Um dos traços mais esquisitos da natureza humana é a paixão por ideias –por crenças, regras morais, ideologias e opiniões políticas ou religiosas.
Em nome de ideias, humanos brigam, perdem amigos, passam noites insones, discutem na ceia de Natal, se estapeiam, matam, praticam genocídios.
O assassinato de um petista por um bolsonarista em Foz do Iguaçu, na noite do último sábado, é mais um caso de uma sequência milenar de mortes motivadas pelo antagonismo ideológico.
Talvez devêssemos tratar crenças sem o menor apego, mudando de partido político, religião ou ideologia tão logo alguém nos oferecesse argumentos melhores. Em vez disso, consideramos fútil e sem consistência a pessoa que troca de ideias como de gravata.
Temos uma relação esquisita com esses conjuntos de pensamentos. Crenças são invisíveis, abstratas, mas as tratamos "como posses", como afirmou o psicólogo e cientista político Robert Abelson.
Ou como crianças com seus ursinhos de pelúcia. Se você disser a uma criança que o ursinho dela está velho e encardido, ela toma a ofensa para si e se agarra ainda mais a ele.
Diversos estudos mostraram que a tentativa de convencer as pessoas a mudar uma opinião em geral sai pela culatra. Elas correm relembrar argumentos para se proteger da ameaça: agarram-se ainda mais a suas opiniões.
Pior ainda, humanos matam em nome de ideias. "Em si mesma, toda ideia é neutra ou deveria sê-lo, mas o homem projeta nela suas chamas e suas demências", escreveu o filósofo Emil Cioran.

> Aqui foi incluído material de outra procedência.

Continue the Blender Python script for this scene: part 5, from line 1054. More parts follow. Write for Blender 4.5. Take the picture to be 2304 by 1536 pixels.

Se o homem é o "animal racional", se a razão e transmissão de conhecimento servem para facilitar a nossa sobrevivência, por que a evolução ainda não eliminou aqueles que mostram essa persistência incorrigível por crenças que muitas vezes não fazem o menor sentido?
Talvez porque visões de mundo e opiniões políticas não sirvam tanto para aferir a realidade com precisão, mas para criar identidade social.
Humanos são primatas hipercooperativos mas sectários: a cooperação dentro do grupo acompanha o antagonismo a grupos adversários. Tendemos a nos dividir em comunidades morais que se distinguem por crenças, ideologias, regras, línguas, símbolos, modos de falar, vestir e comer.
Se a função evolutiva é essa, não importa muito se a crença lida com a verdade: o que a torna duradoura é a sua capacidade de destacar uma comunidade das outras e fornecer aos integrantes uma sensação de pertencimento.
É razoável acreditar que, ao longo da nossa história evolutiva, os indivíduos mais suscetíveis a se apaixonar por crenças compartilhadas tinham uma vida social mais rica. O blasé que não acreditava em nada ficava em casa sozinho, enquanto o seguidor fiel fazia amigos (e amigas) em cultos e reuniões.
Mas esse apego a crenças coletivas tem um lado negro –a violência contra crenças adversárias. Assim é possível começar a entender por que um homem adulto desperdiçaria uma noite de sábado para invadir uma festa alheia e matar em nome de diferenças políticas.